Y lo único que se puede objetar al estimulante hecho de debatir y de convencer es que, para debates políticos que atañen a decisiones que repercuten en la marcha de una nación y de sus ciudadanos, se utilicen argumentos, estrategias, artimañas, etc, que puedan resultar muy brillantes, o muy divertidas, o muy catastrofistas, o, simplemente demagógicas o falsas pero eficaces.
Lo que en un debate de colegio puede resultar ingenioso o avalar la capacidad de argumentación de un alumno aunque no responda estrictamente a la realidad, en un debate sobre el estado de la nación puede convertirse en demagogia o en falacia y no resultar tan disculpable como podría serlo en un debate estudiantil o entre amiguetes.

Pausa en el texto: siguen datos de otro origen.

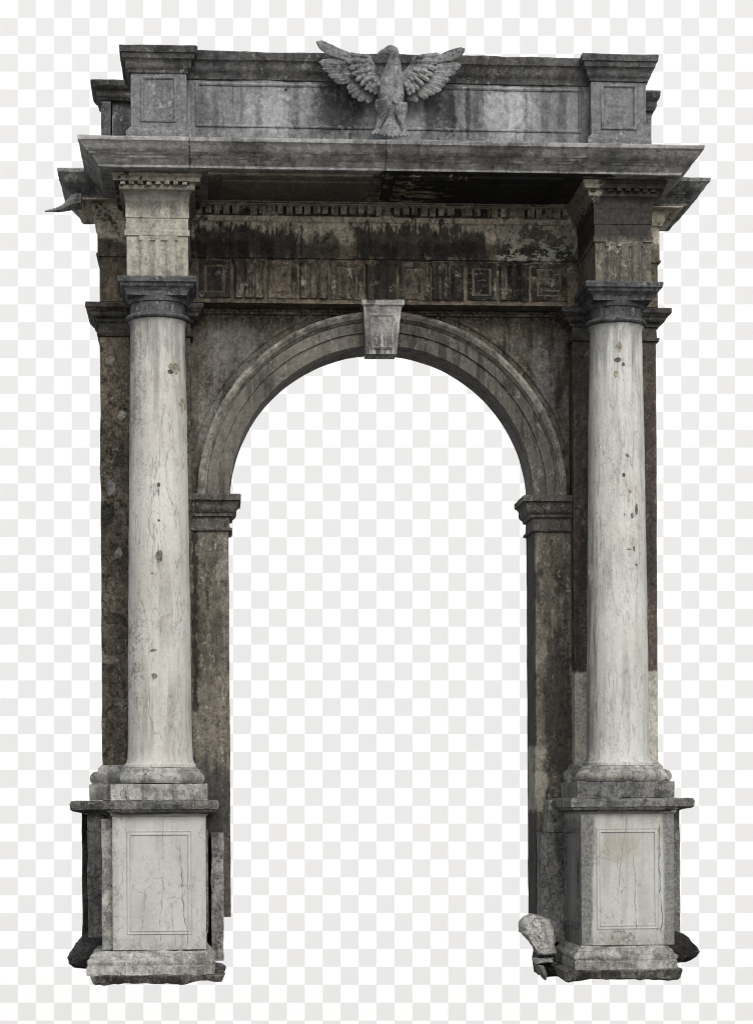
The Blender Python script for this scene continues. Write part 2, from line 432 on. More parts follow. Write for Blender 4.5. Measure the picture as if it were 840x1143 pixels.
def jamb_fx(i):
    def fx(g, col, h, n):
        x0 = X(230, .1) if i == 0 else X(612, .1)
        m = g.mul(g.ramp(n['sv'], .46, .62), g.ramp(n['nm'], .35, .6))
        m = g.mul(m, g.ramp(g.z, 2.2, 3.4))
        col = g.mix(g.mul(m, .65), col, (.33, .305, .26))
        if i == 1:
            m = g.ramp(g.add(g.x, g.mul(g.sub(n['nm'], .5), .03)), X(596, .1) + .004, X(596, .1) + .02, .85, 0.)
            col = g.mix(m, col, (.03, .027, .025))
            m = g.mul(g.ellipse(X(622, .1), Z(800, .1, 620), .22, 1.1, n['sv'], .9, .5, 1.1), .85)
            col = g.mix(g.mul(m, .85), col, (.03, .027, .024))
            m = g.mul(g.rect(X(592, .1), X(606, .1), Z(905, .1, 600), Z(835, .1, 600), n['nm'], .03, .15), .8)
            col = g.mix(m, col, (.36, .335, .28))
        else:
            m = g.mul(g.rect(X(205, .1), X(260, .1), -1, Z(850, .1, 230), n['sv'], .25, .5), .7)
            col = g.mix(m, col, (.055, .055, .056))
            m = g.mul(g.line(X(217, .1), 2.8, 5.0, .05, .015, 3., 2.), .9)
            col = g.mix(m, col, (.03, .026, .022))
        return col, h
    return fx
for i, k in ((0, 'jamb_left'), (1, 'jamb_right')):
    M[k] = stone('brown_jamb_stone', (.235, .208, .166), (.13, .114, .09), DBROWN, .5, (.035, .031, .026), .9, 14., BLACK, .35, .6, (.40, .375, .32), .65, contrast=.5, bump=.7, extra=jamb_fx(i), offset=(i * 6, 6, 15))
M['impost'] = stone('grey_brown_impost', (.135, .126, .112), (.08, .075, .067), DBROWN, .4, (.03, .028, .026), .5, 9., BLACK, .4, .6, (.33, .31, .27), .5, contrast=.5, bump=.6, offset=(4, 1, 15))
ARX_ = (X(257, .1) + X(595.5, .1)) / 2; ARZ_ = Z(555.2, .1, 426)
def wall_fx(g, col, h, n):
    st2 = g.ramp(g.noise(17, 6, .65, g.vec((1, 1, .05), (4, 7, 7))), .5, .58)
    near = g.math('SQRT', g.add(g.math('POWER', g.sub(g.x, ARX_), 2.0), g.math('POWER', g.sub(g.z, ARZ_), 2.0)))
    ring = g.mul(g.ramp(near, 2.05, 2.2), g.ramp(near, 2.35, 2.8, 1., 0.))
    col = g.mix(g.mul(g.mul(g.mul(st2, ring), g.ramp(n['nm'], .42, .58)), .6), col, (.02, .018, .016))
    st3 = g.ramp(g.noise(21, 6, .65, g.vec((1, 1, .05), (9, 2, 7))), .53, .6)
    col = g.mix(g.mul(g.mul(st3, g.ramp(n['nm'], .46, .6)), .3), col, (.30, .285, .255))
    bl = g.noise(3.1, 6, .62, g.vec((1, 1, .7), (3, 1, 8)))
    col = g.mix(g.mul(g.ramp(bl, .52, .62), .5), col, (.205, .198, .185))
    col = g.mix(g.mul(g.ramp(bl, .46, .38), .5), col, (.045, .04, .034))
    m = g.mul(g.ellipse(X(262, 0), Z(395, 0, 262), .42, .45, n['nm'], .7, .3, 1.1), .45)
    col = g.mix(m, col, (.235, .23, .22))
    for px in (232, 236, 608, 612):
        m = g.mul(g.ellipse(X(px, 0), Z(470 if px < 400 else 430, 0, px), .13, .55, n['sv'], 1.0, .3, 1.1), .5)
        col = g.mix(m, col, (.24, .232, .215))
    m = g.mul(g.mul(g.ramp(g.z, Z(372, 0), Z(350, 0)), g.ramp(n['nf'], .52, .6)), .7)
    col = g.mix(m, col, (.28, .255, .205))
    return col, h
M['wall'] = stone('soot_brown_wall', (.185, .162, .128), (.092, .08, .063), DBROWN, .55, (.024, .021, .018), .9, 8., BLACK, .5, .6, (.34, .31, .25), .55, contrast=.5, bump=.7, extra=wall_fx, offset=(8, 1, 15))
M['archivolt'] = stone('grey_brown_archivolt', (.20, .186, .162), (.12, .111, .095), DBROWN, .4, (.035, .032, .028), .75, 12., BLACK, .3, .61, (.40, .38, .33), .4, contrast=.26, bump=.5, offset=(8, 9, 5))
M['archivolt_edge'] = stone('pale_archivolt_edge', (.36, .34, .295), (.16, .148, .124), BROWN, .5, None, 0, 8., BLACK, .6, .55, None, 0, contrast=.5, bump=.6, offset=(8, 9, 15))
M['keystone'] = stone('pale_grey_keystone', (.54, .535, .51), (.37, .365, .345), BUFF, .15, (.065, .064, .06), .9, 14., BLACK, .35, .6, (.45, .44, .41), .5, contrast=.4, bump=.6, offset=(2, 9, 15), streak_lo=.43)

def pil_fx(i):
    def fx(g, col, h, n):
        if i == 1:
            zb = Z(748, .3, 690)
            m = g.ramp(g.add(g.z, g.mul(g.sub(n['nm'], .5), .25)), zb - .03, zb + .03, 1., 0.)
            col = g.mix(g.mul(m, .93), col, g.mix(n['nm'], (.52, .50, .44), (.42, .395, .33)))
        else:
            m = g.mul(g.ramp(g.noise(3.2, 5, .6, None, .8), .55, .6), g.ramp(g.z, 3.0, 5.2, 1., .25))
            col = g.mix(g.mul(m, .6), col, (.27, .245, .2))
            for (px, py, rx, rz, c) in ((124, 545, 6, 9, (.25, .24, .225)), (119, 575, 8, 15, (.03, .03, .032)), (132, 617, 7, 9, (.35, .32, .25)), (123, 402, 7, 7, (.38, .35, .29)), (136, 463, 5, 5, (.42, .4, .36)), (127, 690, 12, 8, (.06, .052, .044))):
                cx, cz = at(px, py, .3)
                m = g.mul(g.ellipse(cx, cz, rx / 100, rz / 100, n['nm'], .8), .85)
                col = g.mix(m, col, c); h = g.add(h, g.mul(m, .6))
        return col, h
    return fx
M['pil_left'] = stone('crumbling_brown_pilaster', (.22, .187, .142), (.105, .088, .067), DBROWN, .65, (.05, .043, .036), .5, 7., BLACK, .5, .58, (.36, .33, .27), .6, crack_amt=.6, contrast=.7, bump=1.0, extra=pil_fx(0), offset=(1, 19, 5))
M['pil_right'] = stone('dark_brown_pilaster', (.13, .106, .086), (.068, .055, .046), DBROWN, .5, (.03, .027, .024), .5, 9., BLACK, .4, .6, (.30, .27, .22), .4, contrast=.5, bump=.6, extra=pil_fx(1), offset=(11, 19, 5))
M['pil_cap'] = stone('dark_pilaster_capital', (.10, .095, .088), (.05, .048, .045), BROWN, .3, (.025, .024, .023), .5, 9., BLACK, .5, .58, (.26, .25, .23), .4, contrast=.5, bump=.7, offset=(21, 19, 5))
M['capital'] = stone('blue_grey_capital', (.125, .128, .13), (.066, .068, .07), DBROWN, .15, (.03, .03, .031), .6, 9., BLACK, .4, .6, (.36, .365, .36), .5, contrast=.45, bump=.6, offset=(21, 9, 5))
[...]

Me temo que, por lo que apunté en mi post anterior, los debates políticos se están deslizando hacia este funcionamiento y se utilizan demasiado a menudo frases grandilocuentes, opiniones, impresiones, premoniciones, etc, que tienen poco que ver con datos reales, cada cual por llevar el ascua a su sardina. Y en esto, claro, entran los consabidos grupos de asesores/publicistas que preparan el material y las estrategias de los líderes.
Sería deseable que los debates parlamentarios se ciñesen a hechos contrastados, para bien y para mal, y se utilizasen menos las descalificaciones, las suposiciones, los futuribles, los juicios de intención, etc, que es lo que abunda crecientemente y por parte de todos los parlamentarios.